Mr Miller, lone legislator for North Side, has twice been rebuffed in the LA, seeking support for electoral changes, and calling attention to the 2009 constitutional mandate for “one person, one vote” and 18 MLAs. On Wednesday, he pointed to three Electoral Boundary Commission recommendations, neglected, he said, by the ruling UDP.

“Nothing has been done by government,” Mr Miller said, although last April and again in December UDP officials had tried simply to add two seats to George Town and one to Bodden Town.

“It was so poorly done, though, that they had to withdraw it,” he said.
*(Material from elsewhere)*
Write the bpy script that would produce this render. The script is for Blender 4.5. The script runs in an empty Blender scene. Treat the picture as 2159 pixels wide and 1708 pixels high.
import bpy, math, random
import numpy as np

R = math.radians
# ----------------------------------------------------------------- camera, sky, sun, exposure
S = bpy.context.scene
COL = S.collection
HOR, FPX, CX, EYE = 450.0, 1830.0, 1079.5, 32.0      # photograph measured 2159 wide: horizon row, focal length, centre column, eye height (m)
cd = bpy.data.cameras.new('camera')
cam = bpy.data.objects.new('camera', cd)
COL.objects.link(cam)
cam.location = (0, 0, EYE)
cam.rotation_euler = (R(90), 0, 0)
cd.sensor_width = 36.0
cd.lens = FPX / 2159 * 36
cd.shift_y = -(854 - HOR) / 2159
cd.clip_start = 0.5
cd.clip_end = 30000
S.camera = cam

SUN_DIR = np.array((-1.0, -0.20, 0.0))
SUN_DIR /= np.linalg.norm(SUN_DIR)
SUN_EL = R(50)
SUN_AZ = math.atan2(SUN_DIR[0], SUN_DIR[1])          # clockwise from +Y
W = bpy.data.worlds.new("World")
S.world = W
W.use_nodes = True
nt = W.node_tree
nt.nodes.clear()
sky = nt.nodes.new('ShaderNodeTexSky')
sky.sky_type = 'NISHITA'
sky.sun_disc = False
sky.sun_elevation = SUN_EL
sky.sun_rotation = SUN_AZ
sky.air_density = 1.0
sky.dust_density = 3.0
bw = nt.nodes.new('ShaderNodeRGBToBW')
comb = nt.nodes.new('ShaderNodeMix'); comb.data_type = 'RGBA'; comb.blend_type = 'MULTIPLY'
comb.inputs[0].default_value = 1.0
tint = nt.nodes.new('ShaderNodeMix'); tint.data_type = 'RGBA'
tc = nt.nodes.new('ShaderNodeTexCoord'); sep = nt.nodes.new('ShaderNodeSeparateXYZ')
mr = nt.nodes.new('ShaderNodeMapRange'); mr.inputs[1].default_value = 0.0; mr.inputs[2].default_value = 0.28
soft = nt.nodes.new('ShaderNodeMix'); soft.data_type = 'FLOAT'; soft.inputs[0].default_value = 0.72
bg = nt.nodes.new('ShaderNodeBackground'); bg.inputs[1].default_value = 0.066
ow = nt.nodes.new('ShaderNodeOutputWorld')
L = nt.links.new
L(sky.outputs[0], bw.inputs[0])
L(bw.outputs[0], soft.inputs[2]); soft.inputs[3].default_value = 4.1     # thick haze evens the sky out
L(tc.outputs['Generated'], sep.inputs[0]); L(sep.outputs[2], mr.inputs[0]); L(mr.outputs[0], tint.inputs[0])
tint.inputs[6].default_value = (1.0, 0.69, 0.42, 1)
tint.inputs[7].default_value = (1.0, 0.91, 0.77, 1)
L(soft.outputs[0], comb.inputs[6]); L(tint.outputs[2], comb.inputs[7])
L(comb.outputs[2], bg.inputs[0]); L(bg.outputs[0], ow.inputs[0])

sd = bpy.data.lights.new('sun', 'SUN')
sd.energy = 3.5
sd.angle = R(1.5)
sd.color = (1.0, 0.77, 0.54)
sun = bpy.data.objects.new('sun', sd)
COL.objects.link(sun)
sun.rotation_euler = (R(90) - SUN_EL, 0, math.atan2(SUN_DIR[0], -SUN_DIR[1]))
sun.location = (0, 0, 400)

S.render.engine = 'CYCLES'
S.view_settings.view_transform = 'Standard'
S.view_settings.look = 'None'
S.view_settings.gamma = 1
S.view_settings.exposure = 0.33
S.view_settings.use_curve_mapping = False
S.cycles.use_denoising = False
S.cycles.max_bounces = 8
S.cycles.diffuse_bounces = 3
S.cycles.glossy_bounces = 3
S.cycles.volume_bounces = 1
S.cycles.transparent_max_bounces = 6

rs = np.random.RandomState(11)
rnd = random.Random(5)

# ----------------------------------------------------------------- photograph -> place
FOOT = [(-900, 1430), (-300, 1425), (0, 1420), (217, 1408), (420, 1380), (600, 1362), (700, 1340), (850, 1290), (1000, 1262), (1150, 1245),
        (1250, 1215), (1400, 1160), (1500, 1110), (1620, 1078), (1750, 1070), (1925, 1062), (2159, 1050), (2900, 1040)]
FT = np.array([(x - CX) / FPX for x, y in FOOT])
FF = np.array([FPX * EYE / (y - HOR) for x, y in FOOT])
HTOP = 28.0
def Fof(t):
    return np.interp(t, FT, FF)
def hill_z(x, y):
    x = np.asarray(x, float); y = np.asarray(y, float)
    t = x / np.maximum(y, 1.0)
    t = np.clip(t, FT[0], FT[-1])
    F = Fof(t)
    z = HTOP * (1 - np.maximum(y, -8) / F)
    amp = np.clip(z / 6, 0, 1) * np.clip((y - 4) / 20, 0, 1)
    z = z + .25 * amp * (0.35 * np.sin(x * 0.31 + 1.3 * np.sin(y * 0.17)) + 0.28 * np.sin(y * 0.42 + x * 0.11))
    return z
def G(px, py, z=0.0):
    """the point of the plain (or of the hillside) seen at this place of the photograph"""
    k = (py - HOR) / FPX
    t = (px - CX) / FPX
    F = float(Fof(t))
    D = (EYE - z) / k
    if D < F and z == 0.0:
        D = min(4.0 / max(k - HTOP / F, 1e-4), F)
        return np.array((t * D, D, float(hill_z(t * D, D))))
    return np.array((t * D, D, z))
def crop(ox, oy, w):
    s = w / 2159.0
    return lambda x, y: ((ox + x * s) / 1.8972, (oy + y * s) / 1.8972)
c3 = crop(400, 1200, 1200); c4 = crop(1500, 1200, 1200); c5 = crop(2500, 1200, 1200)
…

The petition, aimed at Cayman’s 15,175 registered voters, requires the signature of 25% of those electors, 3,794, in order to force government to mount what the constitution calls a “people-initiated referendum”, which will call for the new single-member constituencies and the new
electoral map.

Both George Town and West Bay now send four people to parliament, and Bodden Town and the Sister Islands each elect two. New divisions would create 18 districts, each sending one. West Bay would be divided into east, north, northwest and south sections. George Town would separate into north, central, west and south districts, and add Red Bay and Prospect.

Bodden Town would subdivide into Newlands, Savannah, Pedro St James and Bodden Town.

North Side and East End would remain unchanged, while the Sister Islands would be labeled Cayman Brac East and Cayman Brac West, encompassing the hundreds-only population of Little Cayman.

Mr Miller said the drive had “already started”, with an announcement by Mr McLean at a Monday-night East End political meeting, and a modest door-to-door canvass. Already, he said, 27 people had volunteered to help and “we will have a lot more, at least 50.”

“We are looking for 4,000 signatures to trigger the referendum,” Mr Miller said, ”and look for 5,000 as a goal.” The single-page petition has been designed, he said, for ease of confirmation, asking a picture ID and a voter registration number. Each page will provide 10 signatures, and each “book” will contain 10 pages.

Both Mr Miller and Mr McLean interpreted the constitutional phrase “reasonable time”, during which a referendum must be staged after
being triggered.

“We want to get the signatures to Cabinet by the first week of April so they have time to set up the [November] referendum. I think government would have a hard time explaining why, in eight months, that is not a ‘reasonable time’. That would be unreasonable.”